## Data segment
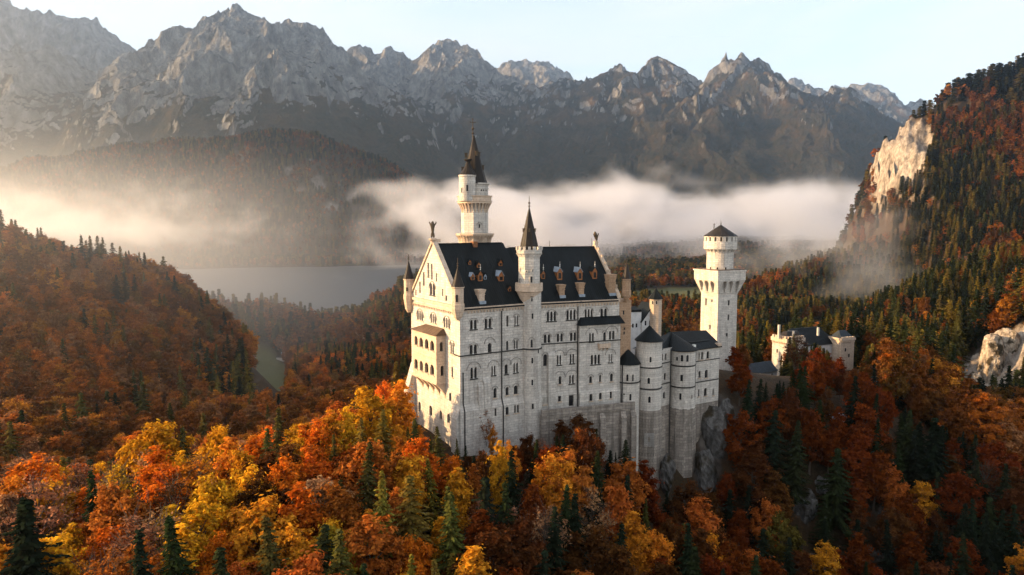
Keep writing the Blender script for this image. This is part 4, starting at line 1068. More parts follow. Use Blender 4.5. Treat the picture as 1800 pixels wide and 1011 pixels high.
g_.lathe(nc, [(Rn * 0.9, zz(358, YN)), (Rg * 0.98, zz(358, YN)), (Rg * 0.98, zz(355.5, YN)), (Rg * 1.02, zz(355, YN)), (Rg * 1.02, zz(353.8, YN)), (Rg * 0.96, zz(353.6, YN)), (Rg * 0.96, zz(346, YN)), (Rg * 1.02, zz(346, YN)), (Rg * 1.02, zz(344.4, YN)), (Rg * 0.9, zz(344.4, YN)), (Rg * 0.9, zz(353, YN)), (0.1, zz(353, YN))], n=28, cap=False)
g_.build('gallery', M['trim'], north)
dc = at(838.5, 330, YN + 0.6); Rd = 19.5 / 1250 * YN
d_ = MB(); d_.lathe(dc, [(Rd, zz(354, YN)), (Rd, zz(334, YN)), (Rd * 1.04, zz(333, YN)), (Rd * 1.04, zz(331, YN)), (Rd, zz(330, YN)), (Rd, zz(326, YN)), (Rd * 1.12, zz(324.5, YN)), (Rd * 1.12, zz(322, YN)), (Rd * 0.8, zz(321.5, YN))], n=24)
dro = d_.build('drum', M['lime'], north)
for px in (846, 850, 854): slit(dro, dc, Rd, px, 331.5, 336, 0.42, arch=False)
s_ = MB(); tip = at(831.3, 239, YN + 0.6); Rp = 24.0 / 1250 * YN
cN = at(833.5, 323, YN + 0.6)
zs0 = zz(323.5, YN); s_.lathe(cN, [(Rp, zs0), (Rp * 0.86, zz(313, YN)), (Rp * 0.46, zz(277, YN)), (0.22, tip[2])], n=8, rot=math.radians(12))
s_.build('spire', M['spire'], north)
for px, y, a in ((819.5, 273.5, math.pi * 1.0), (841.5, 272, math.radians(-25)), (813.5, 298, math.pi * 1.02), (848.5, 295, math.radians(-8)), (838, 270, math.radians(-75))):
    d_ = MB(); p = at(px, y, YN + 0.6 - (1.5 if a == math.radians(-75) else 0)); d_.box((p[0], p[1], p[2] - 0.6), 0.75, 0.6, 1.15, rot=a); d_.box((p[0], p[1], p[2] + 0.55), 1.0, 0.85, 0.16, rot=a); d_.build('dormer', M['bronze'], north)
f_ = MB(); finial(f_, tip, tip[2] - 0.2, zz(206, YN) - zz(239.5, YN), 0.22, cross=True); f_.build('finial_cross', M['bronze'], north)
tc = at(821.5, 330, YN - 3.0); Rt = 14.3 / 1250 * (YN - 3)
t_ = MB(); t_.lathe(tc, [(Rt, zz(354, YN)), (Rt, zz(313, YN)), (Rt * 1.07, zz(311.5, YN)), (Rt * 1.07, zz(309, YN)), (Rt * 0.9, zz(308.5, YN))], n=20)
tto = t_.build('side_turret', M['lime'], north)
for px, y0, y1, w in ((821.5, 325, 336, 0.5), (811.5, 330, 338.5, 0.4)): slit(tto, tc, Rt, px, y0, y1, w)
t_ = MB(); t_.lathe((tc[0] + 0.25, tc[1], 0), [(Rt * 1.07, zz(309, YN)), (Rt * 0.55, zz(298, YN)), (Rt * 0.22, zz(287.5, YN)), (Rt * 0.2, zz(286, YN)), (Rt * 0.5, zz(283.5, YN)), (Rt * 0.5, zz(281.5, YN)), (0.1, zz(281, YN))], n=14); t_.build('roof', M['spire'], tto)
slit(north, nc, Rn * 0.97, 842.5, 394, 400.5, 0.45, hood=True)

# ------------------------------------------------------------------ square tower
YQ = 232.0
qc = at(1261.3, 560, YQ)
Q1 = Frame(qc, 66.0); Q2 = Frame(qc, 66.0 - 90, flip=True)
square = empty('square_tower', (qc[0], qc[1], -52), 'white square tower with machicolated top and smaller round lookout above', 'tower')
SQ = Q1.pix(1295.5, 540)[0]
LQ = Q2.pix(1232, 540)[0]
zq = lambda y: zz(y, YQ)
hq1, hq2 = [], []
for px, y0, y1 in ((1281, 528, 537), (1280.5, 553, 563), (1277.5, 586, 592)): win(square, Q1, hq1, px - 1.6, px + 1.6, y0, y1, 1, 0, False, rect=True)
for px, y0, y1 in ((1241, 524.5, 537), (1251.5, 526, 531), (1248, 571, 579)): win(square, Q2, hq2, px - 1.3, px + 1.3, y0, y1, 1, 0, False, rect=True)
s_ = MB(); zT = zq(492)
panel(s_, Q1, [(0, -66), (SQ, -66), (SQ, zT), (0, zT)], hq1); panel(s_, Q2, [(0, -66), (LQ, -66), (LQ, zT), (0, zT)], hq2)
P = Q1.P
s_.quad(P(SQ, 0, -66), P(SQ, -LQ, -66), P(SQ, -LQ, zT), P(SQ, 0, zT)); s_.quad(P(0, -LQ, -66), P(SQ, -LQ, -66), P(SQ, -LQ, zT), P(0, -LQ, zT))
s_.build('shaft', M['lime'], square)
ovq = 1.75; t_ = MB()
Q3 = Frame(Q1.P(SQ, 0, 0), 66.0 - 90); Q4 = Frame(Q1.P(0, -LQ, 0), 66.0); Q4.n = -Q4.n
for fr, L_ in ((Q1, SQ), (Q2, LQ), (Q3, LQ), (Q4, SQ)): 
    sl_ = Slant(fr, zq(519), zq(492.8), ovq); wa = L_ * 0.235
    hs_ = [arch_poly(L_ * (0.17 + 0.33 * k) - wa / 2, L_ * (0.17 + 0.33 * k) + wa / 2, zq(515), zq(494.5)) for k in range(3)]
    panel(t_, sl_, [(0, zq(519)), (L_, zq(519)), (L_ + ovq, zq(492.8)), (-ovq, zq(492.8))], hs_, depth=1.1)
za_, zb_ = zq(493), zq(478)
t_.fbox(Q1, -ovq, SQ + ovq, -LQ - ovq, ovq, za_, zb_); t_.fbox(Q1, -ovq - 0.25, SQ + ovq + 0.25, -LQ - ovq - 0.25, ovq + 0.25, zb_ + 0.003, zb_ + 0.45)
t_.build('machicolation', M['lime'], square)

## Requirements
Strip out the pictures and quote the remaining data word for word.

## Solution below
Keep writing the Blender script for this image. This is part 4, starting at line 1068. More parts follow. Use Blender 4.5. Treat the picture as 1800 pixels wide and 1011 pixels high.
g_.lathe(nc, [(Rn * 0.9, zz(358, YN)), (Rg * 0.98, zz(358, YN)), (Rg * 0.98, zz(355.5, YN)), (Rg * 1.02, zz(355, YN)), (Rg * 1.02, zz(353.8, YN)), (Rg * 0.96, zz(353.6, YN)), (Rg * 0.96, zz(346, YN)), (Rg * 1.02, zz(346, YN)), (Rg * 1.02, zz(344.4, YN)), (Rg * 0.9, zz(344.4, YN)), (Rg * 0.9, zz(353, YN)), (0.1, zz(353, YN))], n=28, cap=False)
g_.build('gallery', M['trim'], north)
dc = at(838.5, 330, YN + 0.6); Rd = 19.5 / 1250 * YN
d_ = MB(); d_.lathe(dc, [(Rd, zz(354, YN)), (Rd, zz(334, YN)), (Rd * 1.04, zz(333, YN)), (Rd * 1.04, zz(331, YN)), (Rd, zz(330, YN)), (Rd, zz(326, YN)), (Rd * 1.12, zz(324.5, YN)), (Rd * 1.12, zz(322, YN)), (Rd * 0.8, zz(321.5, YN))], n=24)
dro = d_.build('drum', M['lime'], north)
for px in (846, 850, 854): slit(dro, dc, Rd, px, 331.5, 336, 0.42, arch=False)
s_ = MB(); tip = at(831.3, 239, YN + 0.6); Rp = 24.0 / 1250 * YN
cN = at(833.5, 323, YN + 0.6)
zs0 = zz(323.5, YN); s_.lathe(cN, [(Rp, zs0), (Rp * 0.86, zz(313, YN)), (Rp * 0.46, zz(277, YN)), (0.22, tip[2])], n=8, rot=math.radians(12))
s_.build('spire', M['spire'], north)
for px, y, a in ((819.5, 273.5, math.pi * 1.0), (841.5, 272, math.radians(-25)), (813.5, 298, math.pi * 1.02), (848.5, 295, math.radians(-8)), (838, 270, math.radians(-75))):
    d_ = MB(); p = at(px, y, YN + 0.6 - (1.5 if a == math.radians(-75) else 0)); d_.box((p[0], p[1], p[2] - 0.6), 0.75, 0.6, 1.15, rot=a); d_.box((p[0], p[1], p[2] + 0.55), 1.0, 0.85, 0.16, rot=a); d_.build('dormer', M['bronze'], north)
f_ = MB(); finial(f_, tip, tip[2] - 0.2, zz(206, YN) - zz(239.5, YN), 0.22, cross=True); f_.build('finial_cross', M['bronze'], north)
tc = at(821.5, 330, YN - 3.0); Rt = 14.3 / 1250 * (YN - 3)
t_ = MB(); t_.lathe(tc, [(Rt, zz(354, YN)), (Rt, zz(313, YN)), (Rt * 1.07, zz(311.5, YN)), (Rt * 1.07, zz(309, YN)), (Rt * 0.9, zz(308.5, YN))], n=20)
tto = t_.build('side_turret', M['lime'], north)
for px, y0, y1, w in ((821.5, 325, 336, 0.5), (811.5, 330, 338.5, 0.4)): slit(tto, tc, Rt, px, y0, y1, w)
t_ = MB(); t_.lathe((tc[0] + 0.25, tc[1], 0), [(Rt * 1.07, zz(309, YN)), (Rt * 0.55, zz(298, YN)), (Rt * 0.22, zz(287.5, YN)), (Rt * 0.2, zz(286, YN)), (Rt * 0.5, zz(283.5, YN)), (Rt * 0.5, zz(281.5, YN)), (0.1, zz(281, YN))], n=14); t_.build('roof', M['spire'], tto)
slit(north, nc, Rn * 0.97, 842.5, 394, 400.5, 0.45, hood=True)

# ------------------------------------------------------------------ square tower
YQ = 232.0
qc = at(1261.3, 560, YQ)
Q1 = Frame(qc, 66.0); Q2 = Frame(qc, 66.0 - 90, flip=True)
square = empty('square_tower', (qc[0], qc[1], -52), 'white square tower with machicolated top and smaller round lookout above', 'tower')
SQ = Q1.pix(1295.5, 540)[0]
LQ = Q2.pix(1232, 540)[0]
zq = lambda y: zz(y, YQ)
hq1, hq2 = [], []
for px, y0, y1 in ((1281, 528, 537), (1280.5, 553, 563), (1277.5, 586, 592)): win(square, Q1, hq1, px - 1.6, px + 1.6, y0, y1, 1, 0, False, rect=True)
for px, y0, y1 in ((1241, 524.5, 537), (1251.5, 526, 531), (1248, 571, 579)): win(square, Q2, hq2, px - 1.3, px + 1.3, y0, y1, 1, 0, False, rect=True)
s_ = MB(); zT = zq(492)
panel(s_, Q1, [(0, -66), (SQ, -66), (SQ, zT), (0, zT)], hq1); panel(s_, Q2, [(0, -66), (LQ, -66), (LQ, zT), (0, zT)], hq2)
P = Q1.P
s_.quad(P(SQ, 0, -66), P(SQ, -LQ, -66), P(SQ, -LQ, zT), P(SQ, 0, zT)); s_.quad(P(0, -LQ, -66), P(SQ, -LQ, -66), P(SQ, -LQ, zT), P(0, -LQ, zT))
s_.build('shaft', M['lime'], square)
ovq = 1.75; t_ = MB()
Q3 = Frame(Q1.P(SQ, 0, 0), 66.0 - 90); Q4 = Frame(Q1.P(0, -LQ, 0), 66.0); Q4.n = -Q4.n
for fr, L_ in ((Q1, SQ), (Q2, LQ), (Q3, LQ), (Q4, SQ)): 
    sl_ = Slant(fr, zq(519), zq(492.8), ovq); wa = L_ * 0.235
    hs_ = [arch_poly(L_ * (0.17 + 0.33 * k) - wa / 2, L_ * (0.17 + 0.33 * k) + wa / 2, zq(515), zq(494.5)) for k in range(3)]
    panel(t_, sl_, [(0, zq(519)), (L_, zq(519)), (L_ + ovq, zq(492.8)), (-ovq, zq(492.8))], hs_, depth=1.1)
za_, zb_ = zq(493), zq(478)
t_.fbox(Q1, -ovq, SQ + ovq, -LQ - ovq, ovq, za_, zb_); t_.fbox(Q1, -ovq - 0.25, SQ + ovq + 0.25, -LQ - ovq - 0.25, ovq + 0.25, zb_ + 0.003, zb_ + 0.45)
t_.build('machicolation', M['lime'], square)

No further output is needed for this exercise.